Work to be completed
Search the listing below for the string "scene" and show each line that contains it.

══ Data shown ══

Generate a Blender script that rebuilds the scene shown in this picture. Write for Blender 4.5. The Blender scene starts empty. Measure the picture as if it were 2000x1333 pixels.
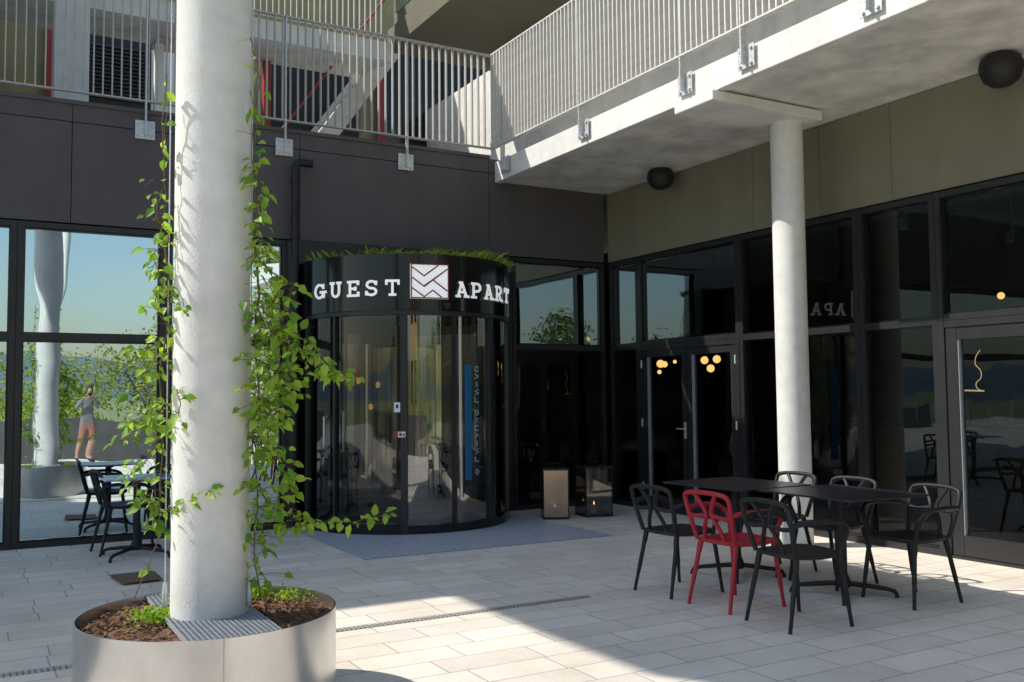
import bpy, math, random
from mathutils import Vector, Matrix
random.seed(7)
S=bpy.context.scene; COL=S.collection
PI=math.pi
def V(*a): return Vector(a)
# ------------------------------------------------------------ camera
f=1850.0; H=1.45
A=math.radians(29.6)
Fh=V(math.sin(A),math.cos(A),0); Rh=V(math.cos(A),-math.sin(A),0); Z=V(0,0,1)
p=.0586; r=.0095
fw=Fh*math.cos(p)+Z*math.sin(p); up0=Rh.cross(fw)
rt=Rh*math.cos(r)-up0*math.sin(r); up=up0*math.cos(r)+Rh*math.sin(r)
def ray(px,py): return fw*f+rt*(px-1000)-up*(py-666.5)
d0=ray(1193,983); t0=-H/d0.z
CAM=V(-d0.x*t0,-d0.y*t0,H)
def G(px,py,z=0.0):
    d=ray(px,py); return CAM+d*((z-CAM.z)/d.z)
def FY(px,py,y=0.0):
    d=ray(px,py); return CAM+d*((y-CAM.y)/d.y)
def FX(px,py,x=0.0):
    d=ray(px,py); return CAM+d*((x-CAM.x)/d.x)
def DP(px,py,dep):
    return CAM+ray(px,py)*(dep/f)
cd=bpy.data.cameras.new('camera'); cam=bpy.data.objects.new('camera',cd); COL.objects.link(cam)
cd.sensor_width=36; cd.lens=f/2000*36; cd.clip_end=3000; cd.clip_start=.05
m=Matrix.Identity(4)
for i,c in enumerate((rt,up,-fw)):
    for j in range(3): m[j][i]=c[j]
m.translation=CAM; cam.matrix_world=m
S.camera=cam
# ------------------------------------------------------------ light
S.view_settings.view_transform='Standard'; S.view_settings.look='None'; S.view_settings.exposure=0
sun_dir=V(-.87,.49,.97).normalized()
w=bpy.data.worlds.new('World'); S.world=w; w.use_nodes=True
nt=w.node_tree; nt.nodes.clear()
sk=nt.nodes.new('ShaderNodeTexSky'); sk.sky_type='NISHITA'; sk.sun_disc=False
sk.sun_elevation=math.asin(sun_dir.z); sk.sun_rotation=math.atan2(sun_dir.x,sun_dir.y)
sk.air_density=1.5; sk.dust_density=1.6; sk.ozone_density=4.2
bg=nt.nodes.new('ShaderNodeBackground'); bg.inputs[1].default_value=.15
wo=nt.nodes.new('ShaderNodeOutputWorld')
nt.links.new(sk.outputs[0],bg.inputs[0]); nt.links.new(bg.outputs[0],wo.inputs[0])
sl=bpy.data.lights.new('sun','SUN'); sl.energy=5.0; sl.angle=math.radians(.5); sl.color=(1,.95,.86)
so=bpy.data.objects.new('sun',sl); COL.objects.link(so)
so.rotation_euler=(-sun_dir).to_track_quat('-Z','Y').to_euler(); so.location=(-20,15,30)
# ------------------------------------------------------------ materials
def newmat(name):
    mt=bpy.data.materials.new(name); mt.use_nodes=True
    n=mt.node_tree; n.nodes.clear()
    o=n.nodes.new('ShaderNodeOutputMaterial'); return mt,n,o
def rgb(c): return (c[0],c[1],c[2],1)
def pm(name,c,rough=.6,metal=0,var=.12,scale=5,bump=0,bscale=60,spec=.5,stain=0,pits=0,glow=0):
    mt,n,o=newmat(name); L=n.links.new
    b=n.nodes.new('ShaderNodeBsdfPrincipled'); L(b.outputs[0],o.inputs[0])
    b.inputs['Roughness'].default_value=rough; b.inputs['Metallic'].default_value=metal
    b.inputs['Specular IOR Level'].default_value=spec
    if glow:
        b.inputs['Emission Color'].default_value=(1,1,1,1); b.inputs['Emission Strength'].default_value=glow
    tc=n.nodes.new('ShaderNodeTexCoord'); 
    nz=n.nodes.new('ShaderNodeTexNoise'); nz.inputs['Scale'].default_value=scale; nz.inputs['Detail'].default_value=8
    nz.inputs['Roughness'].default_value=.62
    L(tc.outputs['Object'],nz.inputs['Vector'])
    mx=n.nodes.new('ShaderNodeMixRGB'); mx.inputs[1].default_value=rgb([x*(1-var) for x in c]); mx.inputs[2].default_value=rgb([min(1,x*(1+var)) for x in c])
    rp=n.nodes.new('ShaderNodeValToRGB'); rp.color_ramp.elements[0].position=.3; rp.color_ramp.elements[1].position=.7
    L(nz.outputs[0],rp.inputs[0]); L(rp.outputs[0],mx.inputs[0])
    col=mx.outputs[0]
    if stain:
        n2=n.nodes.new('ShaderNodeTexNoise'); n2.inputs['Scale'].default_value=1.1; n2.inputs['Detail'].default_value=10
        mp=n.nodes.new('ShaderNodeMapping'); mp.inputs['Scale'].default_value=(2.5,2.5,.7)
        L(tc.outputs['Object'],mp.inputs[0]); L(mp.outputs[0],n2.inputs['Vector'])
        r2=n.nodes.new('ShaderNodeValToRGB'); r2.color_ramp.elements[0].position=.35; r2.color_ramp.elements[1].position=.65
        r2.color_ramp.elements[0].color=(1-stain,1-stain,1-stain*.95,1)
        L(n2.outputs[0],r2.inputs[0])
        m2=n.nodes.new('ShaderNodeMixRGB'); m2.blend_type='MULTIPLY'; m2.inputs[0].default_value=1
        L(col,m2.inputs[1]); L(r2.outputs[0],m2.inputs[2]); col=m2.outputs[0]
    if pits:
        vo=n.nodes.new('ShaderNodeTexVoronoi'); vo.inputs['Scale'].default_value=28
        L(tc.outputs['Object'],vo.inputs['Vector'])
        r3=n.nodes.new('ShaderNodeValToRGB'); r3.color_ramp.elements[0].position=.07; r3.color_ramp.elements[1].position=.12
        r3.color_ramp.elements[0].color=(1-pits,)*3+(1,)
        L(vo.outputs['Distance'],r3.inputs[0])
        m3=n.nodes.new('ShaderNodeMixRGB'); m3.blend_type='MULTIPLY'; m3.inputs[0].default_value=1
        L(col,m3.inputs[1]); L(r3.outputs[0],m3.inputs[2]); col=m3.outputs[0]
    L(col,b.inputs['Base Color'])
    if bump:
        n3=n.nodes.new('ShaderNodeTexNoise'); n3.inputs['Scale'].default_value=bscale; n3.inputs['Detail'].default_value=5
        L(tc.outputs['Object'],n3.inputs['Vector'])
        bp=n.nodes.new('ShaderNodeBump'); bp.inputs['Strength'].default_value=bump; bp.inputs['Distance'].default_value=.01
        L(n3.outputs[0],bp.inputs['Height']); L(bp.outputs[0],b.inputs['Normal'])
    return mt
def glass(name,refl,tint,wave=.02,power=4.0,gcol=(.96,.98,1),rough=.003):
    mt,n,o=newmat(name); L=n.links.new
    tr=n.nodes.new('ShaderNodeBsdfTransparent'); tr.inputs[0].default_value=rgb(tint)
    gl=n.nodes.new('ShaderNodeBsdfGlossy'); gl.inputs['Roughness'].default_value=rough; gl.inputs[0].default_value=rgb(gcol)
    lw=n.nodes.new('ShaderNodeLayerWeight'); lw.inputs[0].default_value=.5
    pw=n.nodes.new('ShaderNodeMath'); pw.operation='POWER'; pw.inputs[1].default_value=power; L(lw.outputs['Facing'],pw.inputs[0])
    ma=n.nodes.new('ShaderNodeMath'); ma.operation='MULTIPLY_ADD'; ma.inputs[1].default_value=1-refl; ma.inputs[2].default_value=refl
    L(pw.outputs[0],ma.inputs[0])
    mx=n.nodes.new('ShaderNodeMixShader'); L(ma.outputs[0],mx.inputs[0]); L(tr.outputs[0],mx.inputs[1]); L(gl.outputs[0],mx.inputs[2])
    if wave:
        tc=n.nodes.new('ShaderNodeTexCoord'); nz=n.nodes.new('ShaderNodeTexNoise'); nz.inputs['Scale'].default_value=1.3; nz.inputs['Detail'].default_value=1
        L(tc.outputs['Object'],nz.inputs['Vector'])
        bp=n.nodes.new('ShaderNodeBump'); bp.inputs['Strength'].default_value=wave; bp.inputs['Distance'].default_value=.3
        L(nz.outputs[0],bp.inputs['Height']); L(bp.outputs[0],gl.inputs['Normal'])
    L(mx.outputs[0],o.inputs[0]); return mt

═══

Answer to the task
Generate a Blender script that rebuilds the scene shown in this picture. Write for Blender 4.5. The Blender scene starts empty. Measure the picture as if it were 2000x1333 pixels.
S=bpy.context.scene; COL=S.collection